If a project becomes dependent on manipulative presentation to attract attention, then the outer strategy will gradually deform the inner substance. The project will start shaping itself around what keeps people hooked instead of what makes reality more legible.

At that point, the medium has begun disciplining the message.

This is one of the quiet dangers of the present age.

People do not only distort their ideas by lying. They distort them by packaging them in a way that rewards speed, emotional capture, and lowered discernment.

Fractalism and the problem of coherence

For a project like Fractalism, this issue is not secondary.
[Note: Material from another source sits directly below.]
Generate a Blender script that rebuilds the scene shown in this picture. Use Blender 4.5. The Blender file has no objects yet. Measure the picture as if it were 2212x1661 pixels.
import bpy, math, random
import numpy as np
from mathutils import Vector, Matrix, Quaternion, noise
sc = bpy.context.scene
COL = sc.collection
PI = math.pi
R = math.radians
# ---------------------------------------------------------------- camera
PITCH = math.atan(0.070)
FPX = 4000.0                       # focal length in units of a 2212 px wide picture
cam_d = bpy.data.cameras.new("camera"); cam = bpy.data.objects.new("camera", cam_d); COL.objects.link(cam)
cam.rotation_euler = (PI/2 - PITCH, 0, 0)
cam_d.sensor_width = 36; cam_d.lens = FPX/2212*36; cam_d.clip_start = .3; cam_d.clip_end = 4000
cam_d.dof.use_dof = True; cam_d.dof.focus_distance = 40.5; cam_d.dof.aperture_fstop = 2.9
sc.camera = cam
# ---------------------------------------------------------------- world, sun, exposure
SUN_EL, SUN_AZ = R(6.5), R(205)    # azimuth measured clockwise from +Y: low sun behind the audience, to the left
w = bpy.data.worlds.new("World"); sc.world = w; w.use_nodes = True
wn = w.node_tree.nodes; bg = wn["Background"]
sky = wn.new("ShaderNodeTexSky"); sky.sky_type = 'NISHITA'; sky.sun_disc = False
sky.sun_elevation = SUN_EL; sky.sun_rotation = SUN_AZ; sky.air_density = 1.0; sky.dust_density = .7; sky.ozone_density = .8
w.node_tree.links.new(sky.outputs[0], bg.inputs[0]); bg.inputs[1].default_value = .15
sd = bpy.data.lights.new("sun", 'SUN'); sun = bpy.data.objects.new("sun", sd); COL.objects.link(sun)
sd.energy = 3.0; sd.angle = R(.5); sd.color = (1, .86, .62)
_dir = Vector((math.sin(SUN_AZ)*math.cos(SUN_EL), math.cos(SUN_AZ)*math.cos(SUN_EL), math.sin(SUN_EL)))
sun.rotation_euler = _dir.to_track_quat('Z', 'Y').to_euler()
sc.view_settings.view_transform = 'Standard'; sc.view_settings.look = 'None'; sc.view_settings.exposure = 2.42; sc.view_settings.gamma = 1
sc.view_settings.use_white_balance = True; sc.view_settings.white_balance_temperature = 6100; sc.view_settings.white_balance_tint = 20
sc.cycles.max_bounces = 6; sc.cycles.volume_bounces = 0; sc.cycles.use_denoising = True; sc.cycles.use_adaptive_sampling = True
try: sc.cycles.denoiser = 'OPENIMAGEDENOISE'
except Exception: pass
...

It is partly a matter of epistemic hygiene at the level of form.

If Fractalism is serious about truth, inversion, resonance, and the restoration of intelligible form, then the website cannot simply imitate the design logic of the very systems it critiques.

It cannot denounce manipulation while quietly borrowing manipulative architecture.

It cannot speak about sovereignty while trying to engineer the reader into premature emotional agreement.

That would be incoherence at the level of form.

The site therefore has to be shaped by a different ethos.

Readable pages. Clear language. Enough beauty to feel alive. Enough restraint to avoid theater. Enough sobriety that the words can carry the weight.

That does not place the builder outside the problem. Anyone making a project is also vulnerable to wanting elegance, momentum, persuasion, recognition, and aesthetic force. The temptation is not only out there in other people’s websites. It appears in your own hand while you build. That is part of why this question has to be asked repeatedly rather than answered once.

This is not anti design.

It is design under discipline, in service of what Fractalism is for rather than in competition with it.

The deeper question

Every project should eventually ask itself a difficult question.

Do we want to be understood, or do we want to be irresistible.

Those are not always the same thing.

To be understood, a project must often slow down. It must clarify. It must endure ambiguity. It must let the reader remain free enough to disagree.

To be irresistible, a project must often compress, intensify, flatter, dramatize, and remove friction.

Modern systems reward the second path.

But truth usually grows along the first.

Closing

A truth project should not look like marketing because truth is not best served by the arts of behavioral capture.

It is better served by clarity, proportion, restraint, and the courage to let reality speak without dressing it up as irresistible consumption.

Beauty is welcome. Care is welcome. Precision is welcome.

But seduction should not become the hidden operating system of a project that claims to exist for truth.

If the work is real, form should help it stand in the open, not smuggle it past the reader’s freedom.